J'ai raté mon blog/journal si ce qui s'en dégage le plus "souvent" est "un sentiment de grande tristesse". Un lecteur m'écrit ces mots hier soir... (le mots entre guillemets).
"Votre soleil paraît souvent morose, mais c'est un soleil qui réchauffe."  Même sentiment d'un autre lecteur il y a quelques semaines.
Est-ce parce que je parle de ma solitude? Que j'ose parfois dire mon spleen? Mais il m'arrive aussi BIEN SOUVENT de rire et même aux éclats sans que vous entendiez le son. D'ailleurs, tout vient de là : vous n'avez pas le son mais pire encore, le ton de ce que j'écris! Il va falloir que je m'enregistre à nouveau:)

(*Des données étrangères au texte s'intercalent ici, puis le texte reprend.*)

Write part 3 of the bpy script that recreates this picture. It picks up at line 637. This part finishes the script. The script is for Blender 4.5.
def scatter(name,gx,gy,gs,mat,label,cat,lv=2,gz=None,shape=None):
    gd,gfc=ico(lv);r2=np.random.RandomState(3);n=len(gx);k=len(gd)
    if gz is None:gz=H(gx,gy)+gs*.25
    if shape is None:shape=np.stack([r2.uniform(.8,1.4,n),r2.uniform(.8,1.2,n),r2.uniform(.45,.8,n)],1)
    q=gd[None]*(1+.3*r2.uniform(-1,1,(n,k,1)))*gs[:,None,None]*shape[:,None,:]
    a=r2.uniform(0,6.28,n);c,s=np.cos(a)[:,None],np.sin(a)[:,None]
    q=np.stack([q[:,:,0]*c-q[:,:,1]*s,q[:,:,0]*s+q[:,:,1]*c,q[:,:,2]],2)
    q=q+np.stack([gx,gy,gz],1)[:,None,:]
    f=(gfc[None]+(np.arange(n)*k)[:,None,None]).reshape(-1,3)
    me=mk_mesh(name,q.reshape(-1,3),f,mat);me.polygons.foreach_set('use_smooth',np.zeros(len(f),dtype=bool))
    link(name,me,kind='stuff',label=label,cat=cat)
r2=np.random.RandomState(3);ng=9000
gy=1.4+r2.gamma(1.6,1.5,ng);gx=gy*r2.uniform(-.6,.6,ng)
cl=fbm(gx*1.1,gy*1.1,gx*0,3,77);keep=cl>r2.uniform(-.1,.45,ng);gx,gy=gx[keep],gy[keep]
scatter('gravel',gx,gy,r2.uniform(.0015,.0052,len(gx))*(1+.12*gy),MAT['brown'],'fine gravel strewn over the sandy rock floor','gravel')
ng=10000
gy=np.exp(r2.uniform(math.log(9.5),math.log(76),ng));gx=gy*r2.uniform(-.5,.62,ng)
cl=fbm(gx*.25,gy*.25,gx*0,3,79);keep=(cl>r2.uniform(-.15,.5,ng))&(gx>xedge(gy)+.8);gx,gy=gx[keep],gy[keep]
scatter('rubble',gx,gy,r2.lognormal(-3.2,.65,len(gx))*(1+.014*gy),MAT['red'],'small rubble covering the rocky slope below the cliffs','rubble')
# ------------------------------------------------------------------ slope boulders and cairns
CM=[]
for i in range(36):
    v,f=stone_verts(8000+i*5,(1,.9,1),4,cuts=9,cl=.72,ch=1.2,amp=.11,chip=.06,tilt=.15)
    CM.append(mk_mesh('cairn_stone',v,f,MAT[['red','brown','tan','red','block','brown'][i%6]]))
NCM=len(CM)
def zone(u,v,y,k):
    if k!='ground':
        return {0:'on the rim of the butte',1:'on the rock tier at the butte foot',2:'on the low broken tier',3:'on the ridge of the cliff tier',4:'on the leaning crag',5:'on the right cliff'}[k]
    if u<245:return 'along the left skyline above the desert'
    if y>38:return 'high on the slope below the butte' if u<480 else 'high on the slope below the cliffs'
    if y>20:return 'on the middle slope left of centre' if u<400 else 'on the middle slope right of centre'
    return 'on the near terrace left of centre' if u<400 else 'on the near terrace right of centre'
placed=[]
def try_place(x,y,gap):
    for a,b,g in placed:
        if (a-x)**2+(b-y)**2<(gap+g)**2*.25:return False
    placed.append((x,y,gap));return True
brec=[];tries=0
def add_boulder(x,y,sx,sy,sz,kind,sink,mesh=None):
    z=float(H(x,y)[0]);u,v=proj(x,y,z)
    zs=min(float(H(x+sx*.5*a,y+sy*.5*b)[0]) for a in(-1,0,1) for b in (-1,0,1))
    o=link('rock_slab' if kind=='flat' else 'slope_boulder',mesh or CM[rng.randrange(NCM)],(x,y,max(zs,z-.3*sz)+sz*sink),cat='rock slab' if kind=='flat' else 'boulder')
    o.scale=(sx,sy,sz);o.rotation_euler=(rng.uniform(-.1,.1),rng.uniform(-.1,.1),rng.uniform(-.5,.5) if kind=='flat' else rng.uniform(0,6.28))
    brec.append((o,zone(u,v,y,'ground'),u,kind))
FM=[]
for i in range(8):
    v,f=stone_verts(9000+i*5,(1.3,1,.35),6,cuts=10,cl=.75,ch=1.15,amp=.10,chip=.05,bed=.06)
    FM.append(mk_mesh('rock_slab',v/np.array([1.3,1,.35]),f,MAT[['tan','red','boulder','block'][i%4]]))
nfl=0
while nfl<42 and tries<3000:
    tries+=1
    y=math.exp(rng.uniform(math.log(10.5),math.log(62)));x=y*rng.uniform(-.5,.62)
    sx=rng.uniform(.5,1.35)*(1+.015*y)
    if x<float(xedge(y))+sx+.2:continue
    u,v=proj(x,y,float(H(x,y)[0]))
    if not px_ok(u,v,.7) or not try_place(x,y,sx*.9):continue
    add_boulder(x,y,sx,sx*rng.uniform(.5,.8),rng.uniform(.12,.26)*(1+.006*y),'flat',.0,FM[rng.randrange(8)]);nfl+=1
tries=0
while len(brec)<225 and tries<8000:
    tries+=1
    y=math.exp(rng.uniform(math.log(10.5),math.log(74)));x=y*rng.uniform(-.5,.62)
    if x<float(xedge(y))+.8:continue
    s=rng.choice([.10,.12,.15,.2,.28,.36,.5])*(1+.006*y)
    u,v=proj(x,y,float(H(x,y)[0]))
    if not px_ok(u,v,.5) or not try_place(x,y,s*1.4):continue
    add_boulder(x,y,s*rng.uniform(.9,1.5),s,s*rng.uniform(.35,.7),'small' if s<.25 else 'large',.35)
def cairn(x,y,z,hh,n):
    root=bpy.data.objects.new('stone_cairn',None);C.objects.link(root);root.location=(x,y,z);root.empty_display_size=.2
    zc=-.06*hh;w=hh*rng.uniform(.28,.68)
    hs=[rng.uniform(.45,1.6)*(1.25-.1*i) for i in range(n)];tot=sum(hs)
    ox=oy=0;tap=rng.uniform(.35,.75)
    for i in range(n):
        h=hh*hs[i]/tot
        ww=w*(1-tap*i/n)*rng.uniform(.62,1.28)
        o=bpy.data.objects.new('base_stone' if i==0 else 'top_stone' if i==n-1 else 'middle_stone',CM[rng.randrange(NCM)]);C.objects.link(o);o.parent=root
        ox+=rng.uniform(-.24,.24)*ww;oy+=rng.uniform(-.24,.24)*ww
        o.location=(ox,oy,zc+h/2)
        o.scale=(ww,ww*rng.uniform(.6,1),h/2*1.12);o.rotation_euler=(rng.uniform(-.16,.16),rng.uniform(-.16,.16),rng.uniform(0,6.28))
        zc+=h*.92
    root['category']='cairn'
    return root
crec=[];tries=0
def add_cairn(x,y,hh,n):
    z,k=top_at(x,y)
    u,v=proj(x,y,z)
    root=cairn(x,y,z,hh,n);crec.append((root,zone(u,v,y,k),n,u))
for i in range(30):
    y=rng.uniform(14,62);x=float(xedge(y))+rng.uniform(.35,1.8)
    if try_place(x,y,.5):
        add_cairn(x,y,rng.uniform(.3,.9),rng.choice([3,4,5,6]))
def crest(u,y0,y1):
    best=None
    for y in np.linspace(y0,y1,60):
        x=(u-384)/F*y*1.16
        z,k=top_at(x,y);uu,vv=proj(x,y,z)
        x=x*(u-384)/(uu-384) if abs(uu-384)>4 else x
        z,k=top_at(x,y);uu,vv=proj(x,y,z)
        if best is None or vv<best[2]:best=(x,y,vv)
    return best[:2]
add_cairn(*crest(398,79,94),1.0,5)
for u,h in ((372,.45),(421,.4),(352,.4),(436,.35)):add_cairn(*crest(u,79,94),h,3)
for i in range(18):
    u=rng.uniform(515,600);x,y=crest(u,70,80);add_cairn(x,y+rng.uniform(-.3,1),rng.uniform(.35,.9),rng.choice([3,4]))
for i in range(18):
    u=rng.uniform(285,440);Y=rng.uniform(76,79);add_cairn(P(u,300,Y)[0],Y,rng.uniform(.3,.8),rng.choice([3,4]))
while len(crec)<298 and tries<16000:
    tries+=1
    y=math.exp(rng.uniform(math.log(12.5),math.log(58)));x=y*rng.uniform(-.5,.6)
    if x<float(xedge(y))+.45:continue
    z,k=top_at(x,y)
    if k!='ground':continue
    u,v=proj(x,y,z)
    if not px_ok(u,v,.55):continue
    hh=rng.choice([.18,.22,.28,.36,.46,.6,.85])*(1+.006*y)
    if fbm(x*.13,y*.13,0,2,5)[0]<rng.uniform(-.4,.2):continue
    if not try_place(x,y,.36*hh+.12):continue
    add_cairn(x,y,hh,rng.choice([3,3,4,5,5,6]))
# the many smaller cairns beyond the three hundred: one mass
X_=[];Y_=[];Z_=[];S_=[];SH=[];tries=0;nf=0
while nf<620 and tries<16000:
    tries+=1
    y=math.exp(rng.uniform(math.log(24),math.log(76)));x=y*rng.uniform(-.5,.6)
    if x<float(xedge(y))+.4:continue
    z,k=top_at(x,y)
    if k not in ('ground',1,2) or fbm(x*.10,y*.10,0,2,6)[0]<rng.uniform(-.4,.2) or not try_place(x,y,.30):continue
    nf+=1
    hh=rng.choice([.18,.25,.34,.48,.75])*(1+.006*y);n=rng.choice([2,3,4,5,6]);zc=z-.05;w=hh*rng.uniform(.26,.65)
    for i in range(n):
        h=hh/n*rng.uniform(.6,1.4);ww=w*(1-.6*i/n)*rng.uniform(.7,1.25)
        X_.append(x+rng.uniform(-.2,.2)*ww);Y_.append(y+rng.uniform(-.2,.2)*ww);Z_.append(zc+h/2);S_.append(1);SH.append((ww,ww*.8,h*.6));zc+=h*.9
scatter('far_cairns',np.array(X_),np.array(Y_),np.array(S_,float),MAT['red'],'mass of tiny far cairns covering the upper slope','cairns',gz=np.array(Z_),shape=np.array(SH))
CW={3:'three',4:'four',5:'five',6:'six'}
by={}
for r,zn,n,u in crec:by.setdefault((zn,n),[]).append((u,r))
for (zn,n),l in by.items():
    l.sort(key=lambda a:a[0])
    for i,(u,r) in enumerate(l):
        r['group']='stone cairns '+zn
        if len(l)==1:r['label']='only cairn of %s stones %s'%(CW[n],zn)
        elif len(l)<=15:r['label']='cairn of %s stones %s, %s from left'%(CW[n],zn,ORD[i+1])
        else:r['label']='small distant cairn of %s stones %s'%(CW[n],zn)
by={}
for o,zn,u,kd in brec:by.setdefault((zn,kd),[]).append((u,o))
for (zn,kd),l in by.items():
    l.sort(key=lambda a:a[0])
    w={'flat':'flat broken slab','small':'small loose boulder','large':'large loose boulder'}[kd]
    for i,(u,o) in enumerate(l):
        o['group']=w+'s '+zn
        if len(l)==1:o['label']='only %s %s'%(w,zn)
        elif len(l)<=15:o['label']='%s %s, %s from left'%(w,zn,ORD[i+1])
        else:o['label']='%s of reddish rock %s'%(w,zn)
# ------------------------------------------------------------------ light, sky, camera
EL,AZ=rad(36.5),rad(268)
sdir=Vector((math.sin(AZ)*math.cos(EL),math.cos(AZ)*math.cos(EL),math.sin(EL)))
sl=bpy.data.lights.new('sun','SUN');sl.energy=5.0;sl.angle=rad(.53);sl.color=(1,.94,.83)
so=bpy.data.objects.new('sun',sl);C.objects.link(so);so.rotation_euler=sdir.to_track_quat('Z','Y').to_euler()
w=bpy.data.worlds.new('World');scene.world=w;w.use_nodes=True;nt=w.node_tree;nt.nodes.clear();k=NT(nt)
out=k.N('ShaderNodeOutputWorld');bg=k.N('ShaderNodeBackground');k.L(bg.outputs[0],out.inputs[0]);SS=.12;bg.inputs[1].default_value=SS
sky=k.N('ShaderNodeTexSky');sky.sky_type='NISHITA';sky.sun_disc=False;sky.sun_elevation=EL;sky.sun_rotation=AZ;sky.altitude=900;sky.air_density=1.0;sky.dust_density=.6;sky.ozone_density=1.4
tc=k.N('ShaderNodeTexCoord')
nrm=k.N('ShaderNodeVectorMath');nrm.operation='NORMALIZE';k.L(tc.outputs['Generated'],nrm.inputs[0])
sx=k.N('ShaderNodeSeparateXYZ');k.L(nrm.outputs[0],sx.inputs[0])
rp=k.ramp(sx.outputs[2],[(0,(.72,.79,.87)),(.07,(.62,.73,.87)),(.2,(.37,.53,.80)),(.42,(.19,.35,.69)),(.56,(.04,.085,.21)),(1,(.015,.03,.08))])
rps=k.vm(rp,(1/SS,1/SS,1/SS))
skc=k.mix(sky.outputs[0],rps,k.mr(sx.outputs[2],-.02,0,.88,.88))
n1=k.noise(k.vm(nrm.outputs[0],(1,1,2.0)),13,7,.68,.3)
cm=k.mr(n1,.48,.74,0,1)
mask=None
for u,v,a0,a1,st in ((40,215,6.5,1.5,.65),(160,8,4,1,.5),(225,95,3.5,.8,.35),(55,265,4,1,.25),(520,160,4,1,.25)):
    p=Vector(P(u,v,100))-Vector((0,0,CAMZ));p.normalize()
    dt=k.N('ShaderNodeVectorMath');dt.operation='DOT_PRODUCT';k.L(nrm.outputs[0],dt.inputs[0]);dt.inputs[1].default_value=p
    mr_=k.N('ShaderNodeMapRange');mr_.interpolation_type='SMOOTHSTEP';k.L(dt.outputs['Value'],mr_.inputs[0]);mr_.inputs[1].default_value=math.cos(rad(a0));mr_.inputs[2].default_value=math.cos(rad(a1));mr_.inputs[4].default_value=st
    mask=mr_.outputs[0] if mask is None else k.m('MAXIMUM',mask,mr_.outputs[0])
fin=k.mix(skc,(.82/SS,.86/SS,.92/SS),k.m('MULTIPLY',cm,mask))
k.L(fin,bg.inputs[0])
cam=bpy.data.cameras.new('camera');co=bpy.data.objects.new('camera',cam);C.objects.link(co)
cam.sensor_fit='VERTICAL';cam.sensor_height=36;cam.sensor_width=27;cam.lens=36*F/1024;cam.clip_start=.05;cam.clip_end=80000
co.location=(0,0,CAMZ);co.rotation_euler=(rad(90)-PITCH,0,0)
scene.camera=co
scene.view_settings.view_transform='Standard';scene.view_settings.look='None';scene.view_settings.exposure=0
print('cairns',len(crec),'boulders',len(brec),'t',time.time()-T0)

Si vous saviez comme j'aime la vie!

"Le seul bien qui me reste au monde est d'avoir quelquefois pleuré."
Alfred de Musset
"Souvenons-nous que la tristesse seule est féconde en grandes choses."
Ernest Renan

11 h 30.
Je viens d'aller chercher mon courrier, je serre le petit carton contre mon coeur. Joie! Adieu tristesse, bonjour sourire, des étoiles dans les yeux, ce ne sont plus des graines c'est un bonsaï à ma fenêtre ... Un ange passe. Musique maestro!